[begin RECORDS FOR PROCESSING]
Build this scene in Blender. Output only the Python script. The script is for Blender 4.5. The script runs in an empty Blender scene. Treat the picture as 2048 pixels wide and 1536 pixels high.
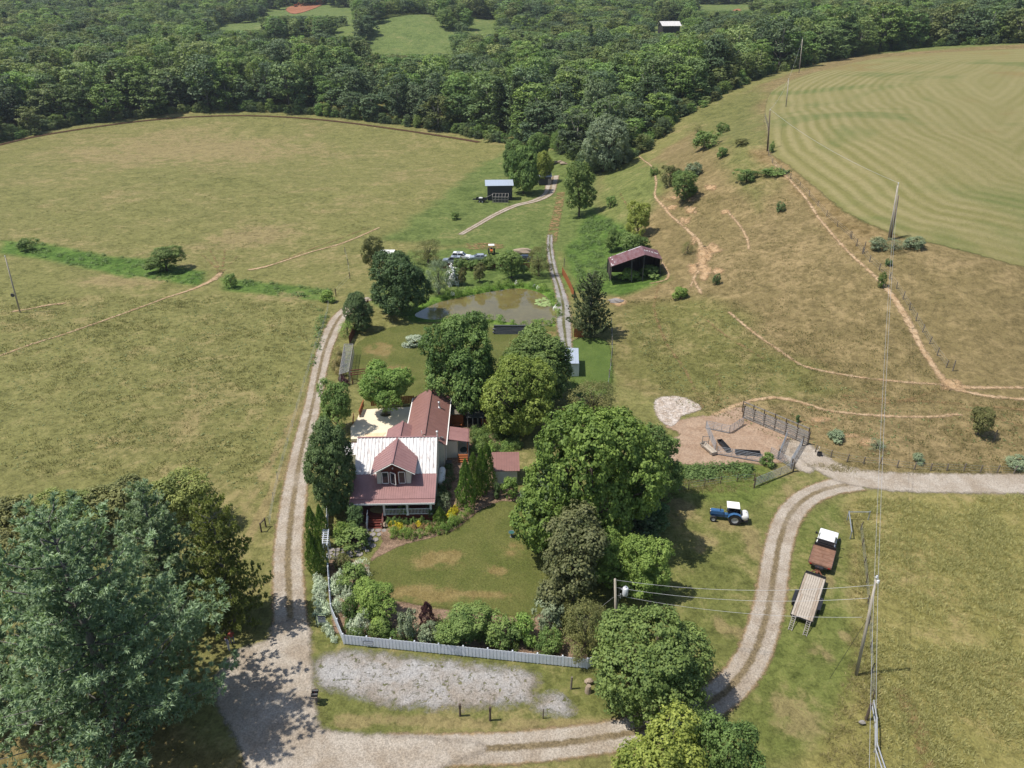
import bpy, bmesh, math, random
import numpy as np
from mathutils import Vector, Matrix
PI = math.pi
rad = math.radians
random.seed(7)
rng = np.random.default_rng(7)
scene = bpy.context.scene
COL = scene.collection

# ------------------------------------------------------------------ camera, sky, sun, exposure
CAM_H, PITCH, FPX = 54.0, rad(27.0), 1469.0
cam_d = bpy.data.cameras.new('camera')
cam_d.sensor_width = 36.0
cam_d.lens = FPX / 2048.0 * 36.0
cam_d.clip_start, cam_d.clip_end = 1.0, 6000.0
cam = bpy.data.objects.new('camera', cam_d)
cam.location = (0, 0, CAM_H)
cam.rotation_euler = (rad(90) - PITCH, 0, 0)
COL.objects.link(cam)
scene.camera = cam

SUN_EL, SUN_SHADOW_AZ = rad(63), rad(7)        # shadows fall towards +x, a touch away from the camera
world = bpy.data.worlds.new('World')
scene.world = world
world.use_nodes = True
wn = world.node_tree
bg = wn.nodes['Background']
sky = wn.nodes.new('ShaderNodeTexSky')
sky.sky_type = 'NISHITA'
sky.sun_disc = False
sky.sun_elevation = SUN_EL
sun_dir = Vector((-math.cos(SUN_SHADOW_AZ) * math.cos(SUN_EL), -math.sin(SUN_SHADOW_AZ) * math.cos(SUN_EL), math.sin(SUN_EL)))
sky.sun_rotation = math.atan2(sun_dir.x, sun_dir.y)
sky.air_density, sky.dust_density = 1.0, 1.2
wn.links.new(sky.outputs[0], bg.inputs[0])
bg.inputs[1].default_value = 0.125
sun_d = bpy.data.lights.new('sun', 'SUN')
sun_d.energy = 5.0
sun_d.angle = rad(0.53)
sun_d.color = (1.0, 0.95, 0.87)
sun = bpy.data.objects.new('sun', sun_d)
sun.rotation_euler = sun_dir.to_track_quat('Z', 'Y').to_euler()
sun.location = (-60, 0, 120)
COL.objects.link(sun)
vs = scene.view_settings
vs.view_transform = 'Standard'
vs.look = 'None'
vs.gamma = 1.0
vs.use_curve_mapping = False
vs.exposure = 0.20
scene.cycles.max_bounces = 6
scene.cycles.diffuse_bounces = 3
scene.cycles.transparent_max_bounces = 8

# ------------------------------------------------------------------ terrain
CTRL = np.array([
 (-400,20,0),(-250,20,0),(-120,10,0),(0,0,0),(120,10,0),(260,20,2),(-300,150,1),(-150,120,0),(-60,60,0),(0,60,0),(40,55,0),(70,50,0),
 (-20,90,0),(-60,150,0),(0,150,0),(-120,250,0),(-20,250,0),(22,175,.3),(30,120,.6),(36,92,.5),(60,85,.8),(100,90,2),(160,90,5),
 (60,105,3.5),(80,110,5.5),(120,130,11),(74,141,13.5),(50,130,5.5),(45,165,7),(71,198,21),(62,225,20),(107,286,23),(160,200,24),(230,250,30),(280,400,37),(200,360,31),(400,420,46),
 (20,230,.6),(35,260,4),(50,290,10),(82,330,20),(140,385,27),(10,330,1),(-100,380,1.5),(-200,370,2),(-320,330,2.5),(-450,300,5),
 (-400,480,18),(-250,500,17),(-100,480,11),(0,450,9),(80,480,18),(180,520,28),(330,560,40),(-300,650,27),(-100,590,12),(-97,650,23),(-95,750,47),
 (-250,760,33),(50,640,26),(148,700,36),(300,760,46),(0,850,46),(-300,950,50),(300,1000,60),(0,1200,85),(-500,1200,85),(500,1200,85),(-700,700,40),(700,700,60),
 (0,1800,170),(-900,1800,170),(900,1800,170),(0,3000,240),(-1800,3000,240),(1800,3000,240),(-900,200,20),(900,200,50),(-800,-50,10),(800,-50,20)], float)
def _phi(r2): return 0.5 * r2 * np.log(r2 + 1e-9)
_n = len(CTRL)
_xy = CTRL[:, :2] / 100.0
_A = np.zeros((_n + 3, _n + 3))
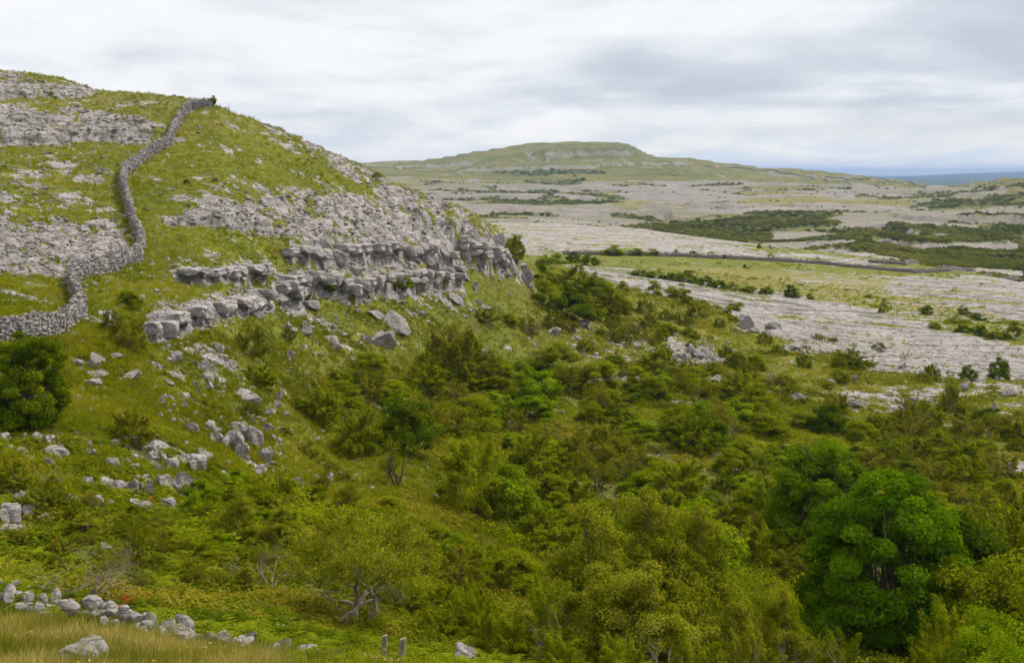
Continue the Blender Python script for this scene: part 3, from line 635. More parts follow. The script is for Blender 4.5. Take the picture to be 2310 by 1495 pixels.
[end RECORDS FOR PROCESSING]
[EXERCISE BRIEF] Can you repeat every record above exactly, apart from the pictures?

[FINISHED TASK]
Build this scene in Blender. Output only the Python script. The script is for Blender 4.5. The script runs in an empty Blender scene. Treat the picture as 2048 pixels wide and 1536 pixels high.
import bpy, bmesh, math, random
import numpy as np
from mathutils import Vector, Matrix
PI = math.pi
rad = math.radians
random.seed(7)
rng = np.random.default_rng(7)
scene = bpy.context.scene
COL = scene.collection

# ------------------------------------------------------------------ camera, sky, sun, exposure
CAM_H, PITCH, FPX = 54.0, rad(27.0), 1469.0
cam_d = bpy.data.cameras.new('camera')
cam_d.sensor_width = 36.0
cam_d.lens = FPX / 2048.0 * 36.0
cam_d.clip_start, cam_d.clip_end = 1.0, 6000.0
cam = bpy.data.objects.new('camera', cam_d)
cam.location = (0, 0, CAM_H)
cam.rotation_euler = (rad(90) - PITCH, 0, 0)
COL.objects.link(cam)
scene.camera = cam

SUN_EL, SUN_SHADOW_AZ = rad(63), rad(7)        # shadows fall towards +x, a touch away from the camera
world = bpy.data.worlds.new('World')
scene.world = world
world.use_nodes = True
wn = world.node_tree
bg = wn.nodes['Background']
sky = wn.nodes.new('ShaderNodeTexSky')
sky.sky_type = 'NISHITA'
sky.sun_disc = False
sky.sun_elevation = SUN_EL
sun_dir = Vector((-math.cos(SUN_SHADOW_AZ) * math.cos(SUN_EL), -math.sin(SUN_SHADOW_AZ) * math.cos(SUN_EL), math.sin(SUN_EL)))
sky.sun_rotation = math.atan2(sun_dir.x, sun_dir.y)
sky.air_density, sky.dust_density = 1.0, 1.2
wn.links.new(sky.outputs[0], bg.inputs[0])
bg.inputs[1].default_value = 0.125
sun_d = bpy.data.lights.new('sun', 'SUN')
sun_d.energy = 5.0
sun_d.angle = rad(0.53)
sun_d.color = (1.0, 0.95, 0.87)
sun = bpy.data.objects.new('sun', sun_d)
sun.rotation_euler = sun_dir.to_track_quat('Z', 'Y').to_euler()
sun.location = (-60, 0, 120)
COL.objects.link(sun)
vs = scene.view_settings
vs.view_transform = 'Standard'
vs.look = 'None'
vs.gamma = 1.0
vs.use_curve_mapping = False
vs.exposure = 0.20
scene.cycles.max_bounces = 6
scene.cycles.diffuse_bounces = 3
scene.cycles.transparent_max_bounces = 8

# ------------------------------------------------------------------ terrain
CTRL = np.array([
 (-400,20,0),(-250,20,0),(-120,10,0),(0,0,0),(120,10,0),(260,20,2),(-300,150,1),(-150,120,0),(-60,60,0),(0,60,0),(40,55,0),(70,50,0),
 (-20,90,0),(-60,150,0),(0,150,0),(-120,250,0),(-20,250,0),(22,175,.3),(30,120,.6),(36,92,.5),(60,85,.8),(100,90,2),(160,90,5),
 (60,105,3.5),(80,110,5.5),(120,130,11),(74,141,13.5),(50,130,5.5),(45,165,7),(71,198,21),(62,225,20),(107,286,23),(160,200,24),(230,250,30),(280,400,37),(200,360,31),(400,420,46),
 (20,230,.6),(35,260,4),(50,290,10),(82,330,20),(140,385,27),(10,330,1),(-100,380,1.5),(-200,370,2),(-320,330,2.5),(-450,300,5),
 (-400,480,18),(-250,500,17),(-100,480,11),(0,450,9),(80,480,18),(180,520,28),(330,560,40),(-300,650,27),(-100,590,12),(-97,650,23),(-95,750,47),
 (-250,760,33),(50,640,26),(148,700,36),(300,760,46),(0,850,46),(-300,950,50),(300,1000,60),(0,1200,85),(-500,1200,85),(500,1200,85),(-700,700,40),(700,700,60),
 (0,1800,170),(-900,1800,170),(900,1800,170),(0,3000,240),(-1800,3000,240),(1800,3000,240),(-900,200,20),(900,200,50),(-800,-50,10),(800,-50,20)], float)
def _phi(r2): return 0.5 * r2 * np.log(r2 + 1e-9)
_n = len(CTRL)
_xy = CTRL[:, :2] / 100.0
_A = np.zeros((_n + 3, _n + 3))
Continue the Blender Python script for this scene: part 3, from line 635. More parts follow. The script is for Blender 4.5. Take the picture to be 2310 by 1495 pixels.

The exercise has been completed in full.